Remember your new stuff is in new modern cities and old stuff outside of cities.
In the US it is the opposite. Our old stuff is in the cities and the new stuff is outside the cities.
If you can't rebuild them, at least repair them. China had many old roads, building, subways, railways rebuilt or remodelled.
 
If you can't rebuild them, at least repair them. China had many old roads, building, subways, railways rebuilt or remodelled.

Everything is about supply and demand. If you tear down an old housing building and put up a shiny new housing building you need people to buy it. If people were flocking to buy it you'd have an incentive to knock another one down and do the same thing. If nobody is interested in buying it then you have no incentive to knock down any more unless you want a ghost city. Currently New York City has over 1000 vacant lots where a multi-unit building was demolished but nobody is interested in putting a new building there. They can knock down another 1000 easily.

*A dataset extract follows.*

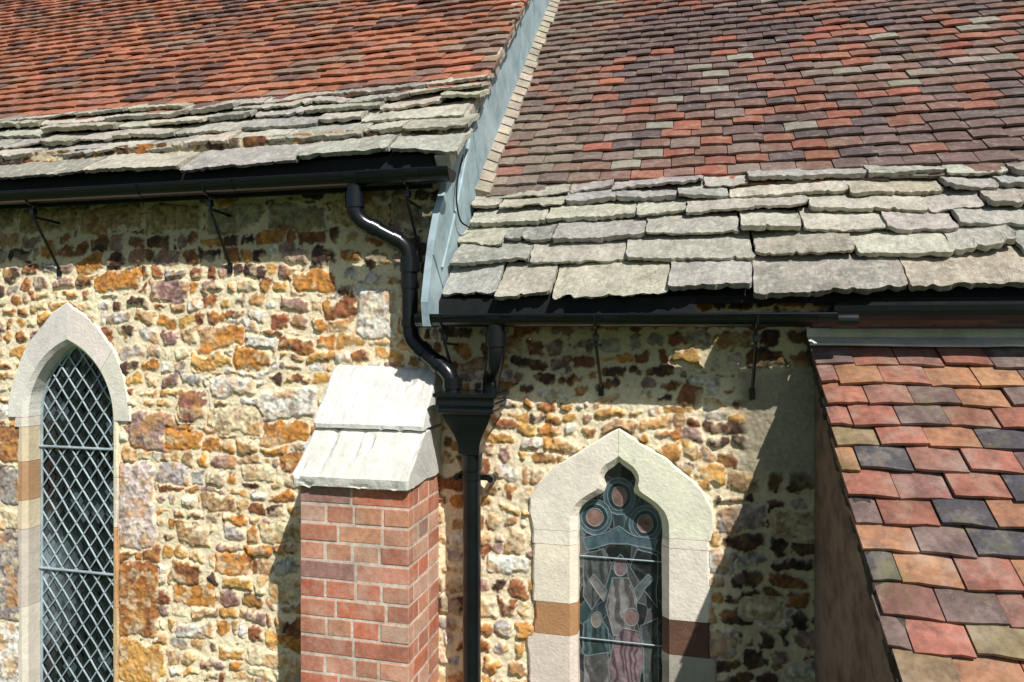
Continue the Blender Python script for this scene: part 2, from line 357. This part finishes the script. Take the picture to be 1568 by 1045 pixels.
GC=GC*(1-lead[...,None]*.85)+np.array([.22,.27,.29])*lead[...,None]*.85
GI=np.arange(GX.size).reshape(GX.shape); GF=np.stack([GI[:-1,:-1],GI[:-1,1:],GI[1:,1:],GI[1:,:-1]],-1).reshape(-1,4)
mk('leaded_glass',np.stack([GX,3.06-.0025*lead+.004*(fbm(GX,GZ,12,340)-.5),GZ],-1).reshape(-1,3),GF,M_stain,wr,vcols=GC.reshape(-1,3),smooth=True)
tube('saddle_bars',[[(rw_c-.17,3.05,z_),(rw_c+.17,3.05,z_)] for z_ in(-.98,-1.33,-1.7)],.003,M_came,wr,res=2,multi=True)

# ---------------------------------------------------------------- roofs
class Fr:
    def __init__(s,Y0,z0,al,sk=0): s.Y0=Y0;s.z0=z0;s.c=math.cos(al);s.s=math.sin(al);s.sk=sk
    def p(s,x,t,n):
        y=s.Y0+t*s.c-n*s.s
        return (x+s.sk*(3.0-y),y,s.z0+t*s.s+n*s.c)
AL=math.atan(.918)
FR=Fr(2.86,.105,AL); FL=Fr(2.86,.705,AL)
def tiles(name,fr,x0,x1,s0,s1,g,w,colf,m,parent,L=1.6,seed=0,camber=.003,sag=.02):
    mb=MB(); row=0; s=s0; nxs=4
    while s<s1:
        x=x0-(w/2 if row%2 else 0)+rng.uniform(-.01,.01); rs=rng.uniform(-.004,.004)
        while x<x1:
            ww=w*rng.uniform(.93,1.04); xa=max(x,x0+rng.uniform(-.006,.01)); xb=min(x+ww-.004,x1+rng.uniform(-.01,.006))
            if xb-xa>.02:
                xm=(xa+xb)/2
                dn=sag*(fbm(xm,s,.9,400+seed)-.5)+rng.uniform(-.003,.005); ds=rng.uniform(-.007,.007)+.03*(vn(xm*.7,s*2,450+seed)-.5)+rs; tw=rng.uniform(-.003,.003); sk=rng.uniform(-.005,.005)
                slip=-.03 if rng.random()<.008 else 0
                vs=[]
                for j,(ss,nn) in enumerate(((s+ds+slip,.026),(s+ds+L*g,.002))):
                    for i in range(nxs+1):
                        t=i/nxs; xx=xa+(xb-xa)*t; cb=camber*(1-(2*t-1)**2)+tw*(2*t-1)*(1-j)
                        wv=(rng.uniform(-.0025,.0025) if j==0 else 0)
                        vs.append(fr.p(xx,ss+sk*(2*t-1)+wv,nn+dn+cb)); vs.append(fr.p(xx,ss+sk*(2*t-1)+wv+(.0 if j else .001),nn+dn+cb-.013))
                k=2*(nxs+1); fs=[]
                for i in range(nxs):
                    a=2*i; fs.append((a,a+2,a+k+2,a+k)); fs.append((a+1,a+3,a+2,a))
                fs.append((0,k,k+1,1)); e=2*nxs; fs.append((e,e+1,e+k+1,e+k))
                mb.add(vs,fs,colf(xm,s))
            x+=ww
        s+=g*rng.uniform(.97,1.03); row+=1
    return mb.out(name,m,parent)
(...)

So with demand outside cities not much is going to happen inside cities.

This stat keeps cities like NYC from redeveloping...which is probably the opposite of the preferred living of Chinese:

80 Percent of Americans prefer single-family Homeownership

However if you asked people back in the year 1900 80% probably would say they preferred to live in new multi-level housing with an elevator in new developing cities...just like people in 2000 China. You are 100 years behind us in housing mentality.

Now with the vast majority not interested in living in dense cities there is no incentive to fix subways or build new high rises. With mult-unit living being undesirable the ones who actually end up living there tend to be the disadvantaged. Thus you can't even raise the subway fares to cover rebuilding costs or you'll alienate the user base.

In Boston the bus/subway fare is a little more than the cost of a candybar. The city's median household income is around $8,000 LESS than the Massachusetts median income. This is probably the opposite of China where the median income in a major city is higher than those who live outside it.

Same holds true in other major cities.
The New York City median income is $17,000 less than New York State's median income.

LA's median income is $13,000 less than California's median income.
Chicago's median income is $8000 less than the Illinois median income.